I think that was the original dream in a way too - to learn enough to be able to create the things I imagined. Maybe I'll work part time at regular work and part time on the 'dream', who knows. Like others have mentioned though, there's often a lot to be grateful for in the moment, dreams aside.




The thing with building something for myself is that it's hard. Sure, I do have a hobby project that will, hopefully, make the world better at some point. But that's a hobby project. It doesn't help with this crippling loneliness the slightest. And then starting your own company is a lot of responsibility. Much more than I'm willing to ever take. Not only do you have to have an idea good enough and that there's market for, you also have to devise a way to make money, preferably without ruining your product both in the long and short term. And delegation. I don't like delegation, but running your own startup demands a lot of it. I'm such a kind of person that it's almost always easier for me to do something myself when I know exactly how it's done rather than to explain someone else what I want.

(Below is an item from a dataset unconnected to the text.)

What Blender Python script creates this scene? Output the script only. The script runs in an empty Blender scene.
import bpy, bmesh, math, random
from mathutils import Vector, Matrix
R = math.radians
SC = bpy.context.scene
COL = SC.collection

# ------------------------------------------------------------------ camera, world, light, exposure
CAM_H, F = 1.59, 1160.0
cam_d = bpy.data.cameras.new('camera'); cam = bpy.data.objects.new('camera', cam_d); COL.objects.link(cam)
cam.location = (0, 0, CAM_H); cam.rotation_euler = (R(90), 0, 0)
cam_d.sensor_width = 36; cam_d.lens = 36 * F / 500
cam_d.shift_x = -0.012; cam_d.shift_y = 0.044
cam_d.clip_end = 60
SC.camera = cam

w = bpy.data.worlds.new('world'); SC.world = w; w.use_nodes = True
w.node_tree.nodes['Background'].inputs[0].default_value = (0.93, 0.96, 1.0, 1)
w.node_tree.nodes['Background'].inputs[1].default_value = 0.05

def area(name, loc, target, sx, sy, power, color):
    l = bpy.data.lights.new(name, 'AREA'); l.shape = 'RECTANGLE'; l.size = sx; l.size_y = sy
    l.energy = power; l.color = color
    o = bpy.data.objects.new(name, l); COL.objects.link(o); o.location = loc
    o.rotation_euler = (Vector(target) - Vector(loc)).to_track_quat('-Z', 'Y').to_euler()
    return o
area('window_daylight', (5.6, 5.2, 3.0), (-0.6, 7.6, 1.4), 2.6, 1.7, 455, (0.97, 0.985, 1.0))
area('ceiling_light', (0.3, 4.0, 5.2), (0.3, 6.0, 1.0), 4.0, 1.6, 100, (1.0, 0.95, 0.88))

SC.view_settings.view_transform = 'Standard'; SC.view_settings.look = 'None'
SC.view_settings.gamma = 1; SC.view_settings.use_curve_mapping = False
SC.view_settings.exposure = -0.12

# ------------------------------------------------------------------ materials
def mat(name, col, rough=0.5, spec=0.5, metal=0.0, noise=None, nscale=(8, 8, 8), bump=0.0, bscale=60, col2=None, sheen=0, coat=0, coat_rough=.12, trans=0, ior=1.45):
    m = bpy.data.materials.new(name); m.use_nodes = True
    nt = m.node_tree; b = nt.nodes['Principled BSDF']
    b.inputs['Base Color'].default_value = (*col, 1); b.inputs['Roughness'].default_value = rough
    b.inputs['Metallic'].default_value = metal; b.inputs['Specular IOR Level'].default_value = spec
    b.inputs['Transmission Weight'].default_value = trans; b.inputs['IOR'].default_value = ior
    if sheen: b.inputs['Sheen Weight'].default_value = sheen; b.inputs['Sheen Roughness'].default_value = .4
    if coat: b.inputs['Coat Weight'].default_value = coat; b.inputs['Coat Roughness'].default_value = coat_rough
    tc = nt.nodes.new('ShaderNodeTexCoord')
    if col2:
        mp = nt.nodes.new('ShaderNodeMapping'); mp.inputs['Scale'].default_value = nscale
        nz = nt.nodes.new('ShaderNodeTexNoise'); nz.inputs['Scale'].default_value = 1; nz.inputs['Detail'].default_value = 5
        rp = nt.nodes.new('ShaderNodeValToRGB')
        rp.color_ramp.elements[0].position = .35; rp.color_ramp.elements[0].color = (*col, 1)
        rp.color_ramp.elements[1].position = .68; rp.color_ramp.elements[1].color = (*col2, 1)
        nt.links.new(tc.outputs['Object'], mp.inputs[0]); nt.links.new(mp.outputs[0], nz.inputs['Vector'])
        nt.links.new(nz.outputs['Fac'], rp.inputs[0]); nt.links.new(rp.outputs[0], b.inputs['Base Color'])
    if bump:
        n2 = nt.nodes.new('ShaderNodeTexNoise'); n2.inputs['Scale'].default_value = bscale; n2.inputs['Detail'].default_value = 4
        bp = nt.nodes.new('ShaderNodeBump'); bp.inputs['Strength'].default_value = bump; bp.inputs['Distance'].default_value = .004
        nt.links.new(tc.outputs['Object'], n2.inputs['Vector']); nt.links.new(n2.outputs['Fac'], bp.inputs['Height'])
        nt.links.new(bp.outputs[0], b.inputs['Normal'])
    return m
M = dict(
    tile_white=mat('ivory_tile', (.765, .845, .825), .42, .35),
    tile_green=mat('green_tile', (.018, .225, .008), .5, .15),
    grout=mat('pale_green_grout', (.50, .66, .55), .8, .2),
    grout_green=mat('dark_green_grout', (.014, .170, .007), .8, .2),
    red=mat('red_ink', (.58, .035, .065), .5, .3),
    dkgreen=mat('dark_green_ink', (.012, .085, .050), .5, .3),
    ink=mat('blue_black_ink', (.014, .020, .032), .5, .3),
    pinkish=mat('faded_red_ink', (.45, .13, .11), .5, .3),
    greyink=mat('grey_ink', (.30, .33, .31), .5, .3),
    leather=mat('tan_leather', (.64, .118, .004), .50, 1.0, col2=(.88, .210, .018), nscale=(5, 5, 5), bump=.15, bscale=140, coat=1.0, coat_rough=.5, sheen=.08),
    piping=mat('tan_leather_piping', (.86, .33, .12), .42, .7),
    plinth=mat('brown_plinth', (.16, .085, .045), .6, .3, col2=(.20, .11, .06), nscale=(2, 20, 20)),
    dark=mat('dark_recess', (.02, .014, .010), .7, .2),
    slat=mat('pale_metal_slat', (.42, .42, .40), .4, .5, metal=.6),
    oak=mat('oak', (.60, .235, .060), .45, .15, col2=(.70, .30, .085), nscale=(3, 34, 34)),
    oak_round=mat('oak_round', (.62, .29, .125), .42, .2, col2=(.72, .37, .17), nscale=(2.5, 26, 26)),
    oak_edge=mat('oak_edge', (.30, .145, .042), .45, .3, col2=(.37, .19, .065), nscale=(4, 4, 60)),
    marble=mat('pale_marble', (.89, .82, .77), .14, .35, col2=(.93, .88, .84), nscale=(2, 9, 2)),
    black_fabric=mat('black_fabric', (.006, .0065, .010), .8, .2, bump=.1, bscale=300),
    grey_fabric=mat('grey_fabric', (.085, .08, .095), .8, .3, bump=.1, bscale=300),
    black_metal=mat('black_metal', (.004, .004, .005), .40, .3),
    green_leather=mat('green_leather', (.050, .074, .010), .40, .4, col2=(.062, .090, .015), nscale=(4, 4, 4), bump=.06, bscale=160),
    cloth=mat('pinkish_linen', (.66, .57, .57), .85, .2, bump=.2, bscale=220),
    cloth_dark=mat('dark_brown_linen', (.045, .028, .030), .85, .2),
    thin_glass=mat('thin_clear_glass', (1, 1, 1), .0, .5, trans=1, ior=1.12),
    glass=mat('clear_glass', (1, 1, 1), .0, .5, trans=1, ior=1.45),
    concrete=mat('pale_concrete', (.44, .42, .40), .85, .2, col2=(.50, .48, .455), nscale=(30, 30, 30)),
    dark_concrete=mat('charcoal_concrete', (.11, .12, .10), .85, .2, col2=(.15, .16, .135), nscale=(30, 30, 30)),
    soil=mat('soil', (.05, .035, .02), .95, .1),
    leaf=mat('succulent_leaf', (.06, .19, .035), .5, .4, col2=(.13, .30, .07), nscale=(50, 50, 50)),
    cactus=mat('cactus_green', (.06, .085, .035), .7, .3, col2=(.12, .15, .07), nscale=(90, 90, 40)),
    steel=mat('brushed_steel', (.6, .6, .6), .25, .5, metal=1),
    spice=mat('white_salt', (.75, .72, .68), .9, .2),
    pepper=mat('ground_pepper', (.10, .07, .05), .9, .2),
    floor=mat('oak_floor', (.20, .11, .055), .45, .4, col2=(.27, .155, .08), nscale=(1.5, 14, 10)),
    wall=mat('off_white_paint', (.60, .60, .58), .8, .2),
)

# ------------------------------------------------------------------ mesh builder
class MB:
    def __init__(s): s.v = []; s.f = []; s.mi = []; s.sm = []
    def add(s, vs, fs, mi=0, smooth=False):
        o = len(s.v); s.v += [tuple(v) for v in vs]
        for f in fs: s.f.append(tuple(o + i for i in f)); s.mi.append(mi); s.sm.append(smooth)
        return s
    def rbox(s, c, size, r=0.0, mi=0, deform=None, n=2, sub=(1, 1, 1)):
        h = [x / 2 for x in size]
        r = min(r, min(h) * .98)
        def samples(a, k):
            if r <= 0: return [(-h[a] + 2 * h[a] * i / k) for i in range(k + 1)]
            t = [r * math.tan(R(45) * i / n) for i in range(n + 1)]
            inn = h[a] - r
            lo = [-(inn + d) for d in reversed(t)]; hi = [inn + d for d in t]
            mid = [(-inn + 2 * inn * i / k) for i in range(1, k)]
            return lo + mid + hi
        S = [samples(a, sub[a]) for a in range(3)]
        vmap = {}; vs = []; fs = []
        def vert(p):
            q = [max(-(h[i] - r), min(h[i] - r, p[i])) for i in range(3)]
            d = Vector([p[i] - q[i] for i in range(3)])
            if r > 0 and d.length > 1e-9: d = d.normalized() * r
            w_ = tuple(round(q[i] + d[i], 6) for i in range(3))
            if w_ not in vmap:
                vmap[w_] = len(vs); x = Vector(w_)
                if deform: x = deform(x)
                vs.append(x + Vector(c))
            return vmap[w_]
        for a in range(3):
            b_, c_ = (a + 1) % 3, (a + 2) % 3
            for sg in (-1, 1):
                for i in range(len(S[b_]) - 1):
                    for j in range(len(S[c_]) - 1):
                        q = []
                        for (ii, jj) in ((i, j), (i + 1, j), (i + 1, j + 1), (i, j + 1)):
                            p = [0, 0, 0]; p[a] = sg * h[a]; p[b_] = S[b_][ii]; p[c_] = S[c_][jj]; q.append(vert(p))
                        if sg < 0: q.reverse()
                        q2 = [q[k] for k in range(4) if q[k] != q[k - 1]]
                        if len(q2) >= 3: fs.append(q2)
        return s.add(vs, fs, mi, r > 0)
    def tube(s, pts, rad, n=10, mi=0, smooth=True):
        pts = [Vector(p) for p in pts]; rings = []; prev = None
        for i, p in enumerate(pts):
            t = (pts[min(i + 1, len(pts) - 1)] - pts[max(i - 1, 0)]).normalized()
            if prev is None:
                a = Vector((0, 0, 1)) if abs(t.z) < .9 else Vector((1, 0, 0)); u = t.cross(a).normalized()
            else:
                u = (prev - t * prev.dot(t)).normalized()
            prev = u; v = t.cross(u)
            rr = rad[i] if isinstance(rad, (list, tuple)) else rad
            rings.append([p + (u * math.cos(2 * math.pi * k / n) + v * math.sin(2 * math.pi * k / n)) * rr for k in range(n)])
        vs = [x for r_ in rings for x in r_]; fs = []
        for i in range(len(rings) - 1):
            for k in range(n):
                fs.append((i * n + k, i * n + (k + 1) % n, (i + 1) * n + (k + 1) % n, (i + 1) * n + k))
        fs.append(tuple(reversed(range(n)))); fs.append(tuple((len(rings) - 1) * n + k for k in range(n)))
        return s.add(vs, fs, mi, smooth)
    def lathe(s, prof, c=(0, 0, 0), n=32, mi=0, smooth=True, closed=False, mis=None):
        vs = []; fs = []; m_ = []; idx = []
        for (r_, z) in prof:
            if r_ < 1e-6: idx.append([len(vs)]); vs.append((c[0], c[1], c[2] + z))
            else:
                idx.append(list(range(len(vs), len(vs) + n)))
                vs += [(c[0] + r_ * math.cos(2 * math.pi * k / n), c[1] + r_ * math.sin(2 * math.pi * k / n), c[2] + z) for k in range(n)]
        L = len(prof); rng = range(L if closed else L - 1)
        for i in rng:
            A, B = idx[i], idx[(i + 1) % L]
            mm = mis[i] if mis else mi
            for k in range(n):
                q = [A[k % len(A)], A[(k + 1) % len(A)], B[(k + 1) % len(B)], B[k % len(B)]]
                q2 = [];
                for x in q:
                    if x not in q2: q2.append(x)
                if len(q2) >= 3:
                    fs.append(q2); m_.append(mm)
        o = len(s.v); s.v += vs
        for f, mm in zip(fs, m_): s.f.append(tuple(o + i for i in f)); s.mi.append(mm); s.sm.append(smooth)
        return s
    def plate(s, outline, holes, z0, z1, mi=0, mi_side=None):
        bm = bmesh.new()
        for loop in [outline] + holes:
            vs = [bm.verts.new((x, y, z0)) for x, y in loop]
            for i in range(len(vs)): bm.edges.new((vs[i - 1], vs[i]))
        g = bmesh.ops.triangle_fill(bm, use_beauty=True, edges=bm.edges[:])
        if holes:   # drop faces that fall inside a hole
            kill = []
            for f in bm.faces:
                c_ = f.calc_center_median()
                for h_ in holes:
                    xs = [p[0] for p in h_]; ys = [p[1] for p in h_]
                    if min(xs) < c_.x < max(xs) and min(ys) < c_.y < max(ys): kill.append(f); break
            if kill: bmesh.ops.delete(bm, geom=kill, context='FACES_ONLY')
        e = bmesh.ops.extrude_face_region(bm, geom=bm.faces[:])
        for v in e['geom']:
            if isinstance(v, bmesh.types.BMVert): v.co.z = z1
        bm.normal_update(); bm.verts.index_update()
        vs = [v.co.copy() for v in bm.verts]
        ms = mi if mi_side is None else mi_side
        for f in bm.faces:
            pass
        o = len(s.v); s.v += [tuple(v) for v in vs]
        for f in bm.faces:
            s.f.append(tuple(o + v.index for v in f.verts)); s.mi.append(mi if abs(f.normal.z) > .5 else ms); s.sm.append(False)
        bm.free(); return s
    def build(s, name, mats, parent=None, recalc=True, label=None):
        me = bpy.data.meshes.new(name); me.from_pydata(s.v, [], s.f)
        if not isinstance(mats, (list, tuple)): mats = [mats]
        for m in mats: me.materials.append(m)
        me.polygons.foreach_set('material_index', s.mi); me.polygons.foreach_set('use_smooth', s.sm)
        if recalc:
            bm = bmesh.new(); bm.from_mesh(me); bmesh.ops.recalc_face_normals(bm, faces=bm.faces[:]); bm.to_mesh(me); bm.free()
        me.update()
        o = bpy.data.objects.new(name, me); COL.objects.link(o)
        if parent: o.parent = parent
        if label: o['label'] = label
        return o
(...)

The software industry is trending towards dumbing everything down and making increasingly user-hostile design decisions. This is the exact opposite of my values. Then there's the purely technical side of things. It's becoming scarily common for software developers to not understand the abstractions they're using and the compromises they're making while choosing those abstractions. This leads to poor-quality, underperforming products. It's become so ingrained into the culture that people legit look at you weird when you tell them that they don't need react and 50 JS libraries to build a website and that using the Android APIs in an app directly is a perfectly okay thing to do.

So, there are diminishing opportunities for creating a startup, and most existing companies' values go against mine. I feel lost at this point. I truly have no clue where to go next and what to look for. Nonprofits maybe?


I stand at the same point, and like others of my generation I'm considering switching job and moving to something completely different.

But if I'm being honest, I have to remind myself that the industry was not any better when I joined. Actually, I initially refused to work in that field for the same reasons that you list, except the epitome of dumb and user hostility at the time was Microsoft and Oracle. What made it possible for me to work in the industry was the raising tide of free software. Contributing to the success of it was interesting and fun and meaningful.

Now this tide have receded. Open source has merged with the industry, it incorporated its culture and helps greatly with the dumbing down and the over production of junk software.

I'm waiting for the next wave to come. I'm not sure where it will come from. My best guess at the moment as the most important, potentially disruptive technology, is functional OS distributions pioneered by NixOS and perfected by GuixSD, that has the potential of becoming the Debian of the future and revolution the way we assemble and distribute software and put an end to that unprincipled era of containers.

Rust is also an interesting piece of tech that has the potential to promote correctness and optimization in a field obsessed with simplicity.

So if one had to look for a job right now I would encourage either evangelization in one of those technologies maybe. That, or to work in a farm and enjoy computers on the side.